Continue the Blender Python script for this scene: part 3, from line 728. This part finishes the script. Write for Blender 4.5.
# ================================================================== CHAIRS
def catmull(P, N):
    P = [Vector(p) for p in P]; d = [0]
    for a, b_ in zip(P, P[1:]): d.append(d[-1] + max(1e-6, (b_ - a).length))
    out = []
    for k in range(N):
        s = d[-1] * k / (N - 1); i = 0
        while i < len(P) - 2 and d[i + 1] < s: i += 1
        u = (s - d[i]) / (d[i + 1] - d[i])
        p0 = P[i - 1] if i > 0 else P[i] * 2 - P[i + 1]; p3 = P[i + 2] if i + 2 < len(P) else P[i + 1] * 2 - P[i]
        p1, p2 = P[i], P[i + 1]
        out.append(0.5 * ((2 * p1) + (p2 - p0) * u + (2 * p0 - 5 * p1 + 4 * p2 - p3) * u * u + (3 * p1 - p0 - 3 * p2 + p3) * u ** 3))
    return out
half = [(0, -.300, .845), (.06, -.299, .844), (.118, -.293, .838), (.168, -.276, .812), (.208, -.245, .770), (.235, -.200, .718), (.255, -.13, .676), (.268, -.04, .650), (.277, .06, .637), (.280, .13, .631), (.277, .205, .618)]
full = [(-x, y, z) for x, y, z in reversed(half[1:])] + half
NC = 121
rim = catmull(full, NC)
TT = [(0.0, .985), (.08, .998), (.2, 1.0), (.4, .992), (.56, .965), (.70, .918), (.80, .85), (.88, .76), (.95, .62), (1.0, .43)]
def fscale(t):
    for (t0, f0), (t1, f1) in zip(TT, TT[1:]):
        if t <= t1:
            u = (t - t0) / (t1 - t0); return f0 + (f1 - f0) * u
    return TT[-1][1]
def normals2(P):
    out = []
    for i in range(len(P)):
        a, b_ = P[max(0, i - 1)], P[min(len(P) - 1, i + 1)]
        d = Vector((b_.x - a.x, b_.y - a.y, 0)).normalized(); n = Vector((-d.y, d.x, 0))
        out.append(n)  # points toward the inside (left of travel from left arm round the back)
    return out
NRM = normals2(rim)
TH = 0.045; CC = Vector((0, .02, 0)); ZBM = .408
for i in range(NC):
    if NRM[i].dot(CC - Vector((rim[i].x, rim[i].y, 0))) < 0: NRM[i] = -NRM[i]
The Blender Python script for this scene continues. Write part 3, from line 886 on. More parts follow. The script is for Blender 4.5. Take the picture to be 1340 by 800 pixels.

- [Directions for this task]
From the records above, extract each line exactly as shown.

- [Full answer]
Continue the Blender Python script for this scene: part 3, from line 728. This part finishes the script. Write for Blender 4.5.
# ================================================================== CHAIRS
def catmull(P, N):
    P = [Vector(p) for p in P]; d = [0]
    for a, b_ in zip(P, P[1:]): d.append(d[-1] + max(1e-6, (b_ - a).length))
    out = []
    for k in range(N):
        s = d[-1] * k / (N - 1); i = 0
        while i < len(P) - 2 and d[i + 1] < s: i += 1
        u = (s - d[i]) / (d[i + 1] - d[i])
        p0 = P[i - 1] if i > 0 else P[i] * 2 - P[i + 1]; p3 = P[i + 2] if i + 2 < len(P) else P[i + 1] * 2 - P[i]
        p1, p2 = P[i], P[i + 1]
        out.append(0.5 * ((2 * p1) + (p2 - p0) * u + (2 * p0 - 5 * p1 + 4 * p2 - p3) * u * u + (3 * p1 - p0 - 3 * p2 + p3) * u ** 3))
    return out
half = [(0, -.300, .845), (.06, -.299, .844), (.118, -.293, .838), (.168, -.276, .812), (.208, -.245, .770), (.235, -.200, .718), (.255, -.13, .676), (.268, -.04, .650), (.277, .06, .637), (.280, .13, .631), (.277, .205, .618)]
full = [(-x, y, z) for x, y, z in reversed(half[1:])] + half
NC = 121
rim = catmull(full, NC)
TT = [(0.0, .985), (.08, .998), (.2, 1.0), (.4, .992), (.56, .965), (.70, .918), (.80, .85), (.88, .76), (.95, .62), (1.0, .43)]
def fscale(t):
    for (t0, f0), (t1, f1) in zip(TT, TT[1:]):
        if t <= t1:
            u = (t - t0) / (t1 - t0); return f0 + (f1 - f0) * u
    return TT[-1][1]
def normals2(P):
    out = []
    for i in range(len(P)):
        a, b_ = P[max(0, i - 1)], P[min(len(P) - 1, i + 1)]
        d = Vector((b_.x - a.x, b_.y - a.y, 0)).normalized(); n = Vector((-d.y, d.x, 0))
        out.append(n)  # points toward the inside (left of travel from left arm round the back)
    return out
NRM = normals2(rim)
TH = 0.045; CC = Vector((0, .02, 0)); ZBM = .408
for i in range(NC):
    if NRM[i].dot(CC - Vector((rim[i].x, rim[i].y, 0))) < 0: NRM[i] = -NRM[i]
The Blender Python script for this scene continues. Write part 3, from line 886 on. More parts follow. The script is for Blender 4.5. Take the picture to be 1340 by 800 pixels.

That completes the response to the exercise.